Prof. Jonathan Lipson of Temple University School of Law has an interesting post today on the idea of “Relational Reorganization.”   Find it over at the ContractsProf blog. He advocates more attention by scholars and lawyers working on debtor-creditor issues to the relational perspective of Stewart Macaulay, a leading contracts scholar in the law-in-action tradition.  Macaulay has studied, among other contracts phenomena, the ways that business do and don’t use contracts, including that they typically readjust relationships in light of business realities rather than formal contracts entitlements.

Lipson points out that when business debtors struggle to meet their many obligations, workouts are the norm, and formal contracts give way, no matter the care with which they were entered.  Even bankruptcy reorganization is typically mostly consensual.  What is different in the debtor-creditor world is that multiple relationships often have to be adjusted or abandoned in a reorganization process.  Lipson suggests that more attention to relational thinking could help us better understand various bankruptcy practices, particularly those used in close-knit groups of repeat players, including bankruptcy lawyers, claims traders, and professional distress investors.

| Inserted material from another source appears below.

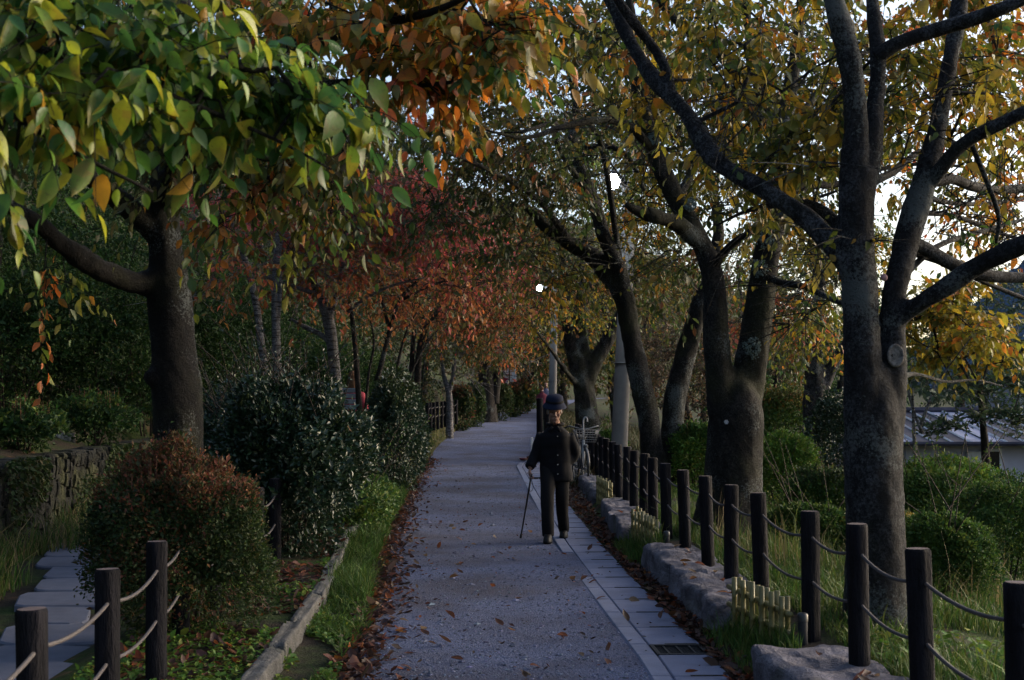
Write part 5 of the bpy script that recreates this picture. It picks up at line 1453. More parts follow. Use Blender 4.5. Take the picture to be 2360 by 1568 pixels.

Lipson’s post is part of a virtual symposium marking the publication of the contracts volume, Revisiting the Contracts Scholarship of Stewart Macaulay—On the Empirical and the Lyrical (Hart Publishing 2013) (edited by me along with William Whitford and the late John Kidwell).   The book includes Macaulay’s seminal article, Non-Contractual Relations in Business--A Preliminary Study, first published 50 years ago in the American Sociological Review, the same year as the March on Washington, whose anniversary is being celebrated today.  That paper has had major influence in the social sciences, particularly economics and sociology, as well as in the field of contracts.

Comments

The argument can be made (rather easily, actually) that contracts are ONLY honored in the breach. However formally the relationship may have begun, informal modifications stack up fast and deep, and many of those modifications resolve significant disputes. Only when the parties reach an impasse does the original contract get trotted out, frequently bearing no resemblance to the current relationship. Nevertheless, it is Exhibit A in the Complaint. Just another aspect of Through the Looking Glass Law.